Detroit Free Press: Rachael Ray and Holyfield surprise Detroit youth boxers

 

Celebrity chef and television personality Rachael Ray whipped up a hearty serving of generosity on Sunday for a group of Detroit youngsters and their after-school program and boxing gym.

The charismatic show host made an afternoon visit to Detroit’s Downtown Boxing Gym at the corner of East Vernor and Beaufait, meeting the program’s 100 youth boxers and their coach, gym founder Khali Sweeney. Ray unveiled a stylish new kitchen and study area for the gym with top-shelf appliances that would ordinarily cost upwards of $50,000, but was donated by the show for free with help from Lowe’s Home Improvement and LG Appliances.

Holyfield arrived to loud cheers and applause. He shared stories from his earliest years in the sport, including his mother’s startled reaction when he was 8 years old and he relayed how a coach told him that he might someday be like Muhammad Ali. His mom’s response: “You know what they’re gonna do to you? They’re gonna hit you!”

Holyfield also offered his young audience the same wisdom that he said he was taught at their age by a boxing trainer about the difference between fantasies and goals.

“A fantasy,” Holyfield said, “is when you want to be something and not work. A goal is when you want to be something and work.”

“So you can’t say you want to be something and not do the work,” the champion explained.

Detroit’s Downtown Boxing Gym offers free academic tutoring, mentoring and boxing instruction to about 100 boys and girls ages 7 to 18. The program, whose motto is “books before boxing,” is heavily dependent on generosity and donations as it costs about $1,200 per student per year. The waiting list currently exceeds 500 students. The young pugilists also are given the opportunity to compete against others in matches across the state or even the country.

Ray learned of the boxing gym through media reports and felt inspired to contribute to its mission. She arrived with over a dozen cameramen and show technicians, who said additional surprises for the gym and its young boxers will be revealed Monday.

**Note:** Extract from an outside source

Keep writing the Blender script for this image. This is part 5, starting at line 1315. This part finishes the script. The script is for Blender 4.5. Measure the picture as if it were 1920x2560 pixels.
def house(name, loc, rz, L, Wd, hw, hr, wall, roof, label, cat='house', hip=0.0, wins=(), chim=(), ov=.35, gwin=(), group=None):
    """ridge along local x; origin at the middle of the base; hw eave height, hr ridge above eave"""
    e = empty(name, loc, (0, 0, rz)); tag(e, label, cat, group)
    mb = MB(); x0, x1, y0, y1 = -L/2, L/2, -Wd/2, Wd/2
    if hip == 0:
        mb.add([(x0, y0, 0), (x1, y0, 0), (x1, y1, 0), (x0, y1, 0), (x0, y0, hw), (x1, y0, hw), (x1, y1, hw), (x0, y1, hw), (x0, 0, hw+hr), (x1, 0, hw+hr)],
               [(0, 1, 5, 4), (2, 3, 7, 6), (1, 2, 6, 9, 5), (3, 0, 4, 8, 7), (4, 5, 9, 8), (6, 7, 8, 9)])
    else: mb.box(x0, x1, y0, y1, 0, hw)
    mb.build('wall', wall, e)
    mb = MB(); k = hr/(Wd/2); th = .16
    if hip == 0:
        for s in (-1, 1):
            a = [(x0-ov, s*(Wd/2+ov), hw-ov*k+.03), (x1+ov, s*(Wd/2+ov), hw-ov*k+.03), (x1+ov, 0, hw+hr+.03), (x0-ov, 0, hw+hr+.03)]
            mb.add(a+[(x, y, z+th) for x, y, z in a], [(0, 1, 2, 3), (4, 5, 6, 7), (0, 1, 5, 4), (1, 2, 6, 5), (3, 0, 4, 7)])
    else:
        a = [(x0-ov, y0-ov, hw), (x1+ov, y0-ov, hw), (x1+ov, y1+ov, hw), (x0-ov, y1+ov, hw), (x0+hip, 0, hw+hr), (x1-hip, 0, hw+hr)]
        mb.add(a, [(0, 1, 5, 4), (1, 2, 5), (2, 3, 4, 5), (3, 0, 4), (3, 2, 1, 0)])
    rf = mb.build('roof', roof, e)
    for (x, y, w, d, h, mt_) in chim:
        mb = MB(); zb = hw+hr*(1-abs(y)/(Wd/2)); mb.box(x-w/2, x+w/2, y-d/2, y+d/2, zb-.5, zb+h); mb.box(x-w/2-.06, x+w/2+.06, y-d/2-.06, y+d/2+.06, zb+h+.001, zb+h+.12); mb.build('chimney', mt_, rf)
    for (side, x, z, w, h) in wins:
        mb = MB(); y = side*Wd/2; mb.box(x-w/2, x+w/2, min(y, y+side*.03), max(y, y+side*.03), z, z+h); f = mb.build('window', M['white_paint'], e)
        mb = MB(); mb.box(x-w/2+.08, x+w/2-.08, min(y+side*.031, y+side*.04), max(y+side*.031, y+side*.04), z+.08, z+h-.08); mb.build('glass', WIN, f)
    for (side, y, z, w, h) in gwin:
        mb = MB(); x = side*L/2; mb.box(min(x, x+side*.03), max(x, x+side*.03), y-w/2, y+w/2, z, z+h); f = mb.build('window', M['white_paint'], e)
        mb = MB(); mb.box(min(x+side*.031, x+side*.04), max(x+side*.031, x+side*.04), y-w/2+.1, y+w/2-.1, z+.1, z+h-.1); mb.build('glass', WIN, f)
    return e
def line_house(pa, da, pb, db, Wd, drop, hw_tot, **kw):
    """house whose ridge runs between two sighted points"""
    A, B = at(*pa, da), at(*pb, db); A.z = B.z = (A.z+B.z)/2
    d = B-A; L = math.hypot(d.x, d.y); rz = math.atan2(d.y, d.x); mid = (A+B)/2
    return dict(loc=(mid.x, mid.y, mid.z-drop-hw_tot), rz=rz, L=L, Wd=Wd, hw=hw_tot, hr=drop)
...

Other celebrities including Eminem and Madonna have also given significant contributions to the program and its new 27,000-square-foot gym and headquarters that opened this year.

Detroit parent Lakisha Bond, whose two sons ages 9 and 12 are in the program, said she felt blessed for her boys to have such an opportunity. The organizers make sure that all the kids do their schoolwork, and will even give them work or reading if a student’s teacher didn’t assign any homework that night, she said.

“They’re like another parent,” Bond said.

Footage of the visit will be aired on the Rachael Ray Show’s Thanksgiving special Nov. 25.